Yalitza Aparicio: the icon that nearly didn’t happen

Yalitza+speaking+about+ROMA+at+IMDB%0A%28photo+courtesy+of+IMBD.com%29.

Yalitza speaking about ROMA at IMDB (photo courtesy of IMBD.com).

If you haven’t yet heard of the Netflix original film “Roma,” you will soon. For one, it’s managed to find its way into at least a couple other Chimes articles prior to this one, and for good reason. But right now, the focus of our admiration is Yalitza Aparicio, the young novice actress nominated for an Academy Award for her role in “Roma,” making her the first indigenous Mexican woman ever nominated for an Oscar. During her very first ever appearance on “The Late Show with Stephen Colbert,” with the help of a translator, Aparicio told the audience how she found herself there.

Picture this: Alfonso Cuaron, director of box office hits like “Gravity” (Sandra Bullock, George Clooney) and “Harry Potter and the Prisoner of Azkaban,” is holding auditions in your small Mexican town for a role in his newest movie. He’s been holding auditions for the past year and has yet to find his leading lady. You’re a newly trained school teacher with no interest in a Hollywood career; you don’t even know who he is. You don’t know there are auditions, but as luck would have it, your sister has always wanted to be an actress, and she drags you to the audition (she would audition herself but alas, she is pregnant and must therefore live vicariously through you). You’re terribly camera shy but audition anyway. You have nothing better to do at the time. And against all odds, with no prior acting experience and an expressed aversion to cameras, Cuaron convinces you to be his leading lady.  

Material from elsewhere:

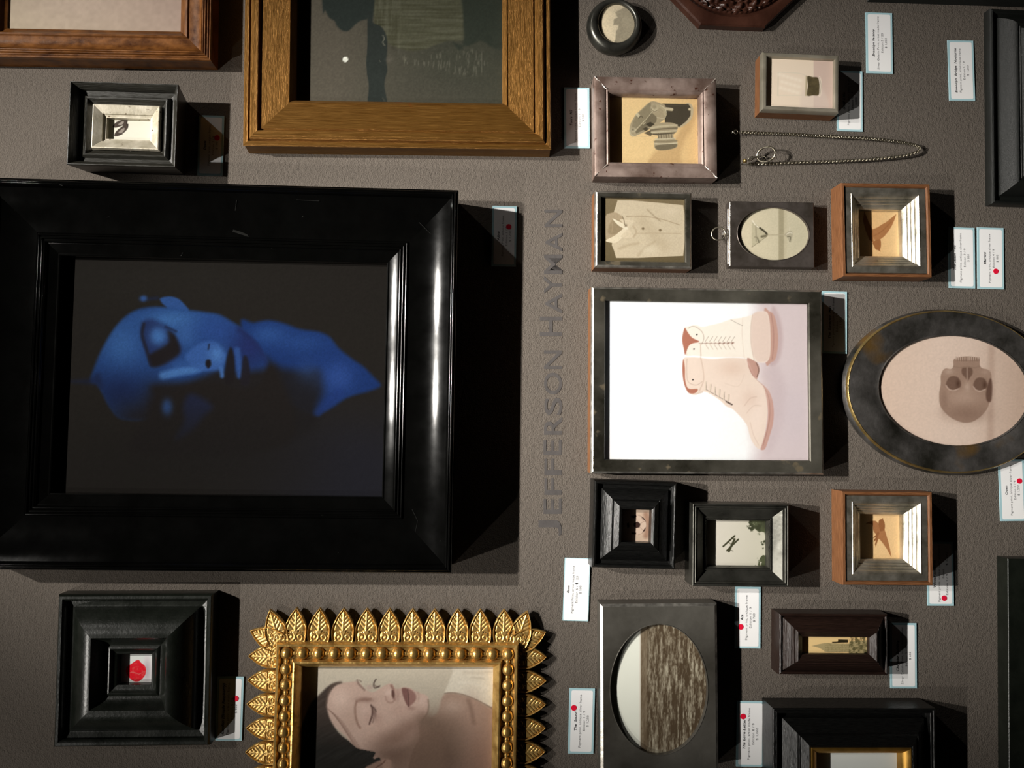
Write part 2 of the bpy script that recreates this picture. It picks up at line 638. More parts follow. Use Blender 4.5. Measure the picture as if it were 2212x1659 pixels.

This is how Aparicio stumbled into the role that would lead to her historical nomination. It goes without saying that listening to stories with indigenous persons’ mouthpieces isn’t a strong suit of Hollywood, which is perhaps one of the reasons Cuaron decided to direct this project through his own production company.

The story is a semi-autobiographical account of Cuaron and his nanny growing up, and as such Cuaron held this project near and dear to his heart. During an interview with “The Guardian,” Cuaron says that they had been casting for about a year and nobody had felt quite right until he met Yalitza.  

“With Yalitza, there was this amazing sense of familiarity; this mix of intelligence and warmth. Then I was anxious because Yalitza said she was not interested, so there were another couple of weeks of sweating until she said yes.”

The burden of representation is heavy, and will be for a very long time in popular media. According to Cuaron, when Aparicio was featured on the cover of “Vogue Mexico,” another landmark achievement for indigenous Mexican women, “the amount of racist commentary about [it] on Twitter” was unbelievable. One can only imagine how hard it is to step out into that reality when you’re camera shy to begin with and have to battle social media on top of it. I’m sure these are fears she had going into the project, and she is to be commended for stepping into that spotlight anyway, and serving as an inspiration to countless indigenous Mexican women.